Un premier président birman est élu, Sao Shwe Thaik, de l'importante ethnie shan. Lui succède en 1952 à la présidence Ba U, puis en 1957 Mann Win Maung, de l'ethnie karen.

- 1962 : Après des années de luttes intestines entre factions politiques, le général Ne Win prend le pouvoir par un coup d'État. Il cumule les différentes fonctions de président, premier ministre et président du parti unique défendant la «voie birmane vers le socialisme».
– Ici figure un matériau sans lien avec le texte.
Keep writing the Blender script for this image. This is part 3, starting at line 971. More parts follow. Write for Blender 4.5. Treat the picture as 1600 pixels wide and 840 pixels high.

- 1981-1988 : En 1981, Ne Win nomme à sa place à la présidence San Yu. Se succèdent à ce poste en 1988 Sein Lwin, puis Maung Maung, assurant l'intérim quelques semaines, avant que le général Saw Maung n'y accède.

- 1988 : Face à une gestion économique désastreuse et aux répressions politiques, une révolte menée par les étudiants éclate. L'armée réprime dans le sang les manifestations, faisant 3000 morts. Aung San Suu Kyi, qui vit à l'époque en Angleterre, arrive au chevet de sa mère malade, s'engage auprès des protestataires et crée un nouveau parti : la Ligue nationale pour la démocratie (NLD).

- 1989 : Aung San Suu Kyi est placée en résidence surveillée. Elle y passera 15 années au total.

- 1990 : La NLD remporte une victoire écrasante aux élections. Mais le résultat est ignoré par les militaires. Nouvelle vague de répression, emprisonnement ou exil des opposants.

- 1991 : Aung San Suu Kyi, lauréate du prix Nobel de la paix. Elle ne pourra le recevoir qu'en 2012.

- 1992 : Le général Saw Maung est démis de ses fonctions de président par un coup d'État du général Than Shwe, qui devient le nouveau chef de la junte et président non élu.

- 2005 : Les militaires déménagent la capitale de Rangoun à Naypyidaw, une cité administrative fantôme sortie de terre dans le plus grand secret.

- 2007 : Durant l'été, après une hausse brutale du prix de l'essence, la «révolution safran», en partie conduite par des moines bouddhistes, secoue le pays. La junte répond de nouveau par la violence, tuant des dizaines de manifestants.

- 2008 : Le cyclone Nargis fait plus de 130 000 morts, la junte refuse l'aide internationale.

- 2010 : Les généraux organisent des élections, boycottées par la LND et de nombreux autres partis. Moins d'une semaine après les élections, Suu Kyi est libérée après avoir passé 15 des 20 dernières années en résidence surveillée.

- 2011 : Contre toute attente, la junte décide son autodissolution et met en place un régime semi-civil. L'ancien général Thein Sein devient président.

- avril 2012 : Lors d'élections partielles, la NLD remporte 43 sièges sur 45 et fait son entrée au Parlement. Suu Kyi est élue députée. Les États-Unis et l'Europe lèvent de nombreuses sanctions et les investisseurs étrangers affluent vers le pays.

- juin 2012 : Dans l'ouest du pays, en État Rakhine, plus de 200 personnes, notamment des musulmans rohingyas, sont tuées dans des affrontements intercommunautaires.

- novembre 2012 : Barack Obama devient le premier président américain à se rendre en Birmanie. Il rencontre Aung San Suu Kyi à sa résidence.

- novembre 2015 : La Birmanie organise ses premières élections générales libres depuis 1990.

- 20 mars 2016 : Htin Kyaw succède au président Thein Sein et devient le premier président civil depuis 1962.

PHOTO YE AUNG THU, AFP

La nouvelle ministre des Affaires étrangères Aung San Suu Kyi s'entretient dans la bonne humeur avec les ministres des Frontières (le général Ye Aung; 3e en partant de la droite), de la Défense (le général Sein Win; 2e en partant de la droite) et de l'Intérieur (le général Kyaw Swe; à droite). Trois militaires non élus. Au palais présidentiel, à Naypyidaw, le 30 mars.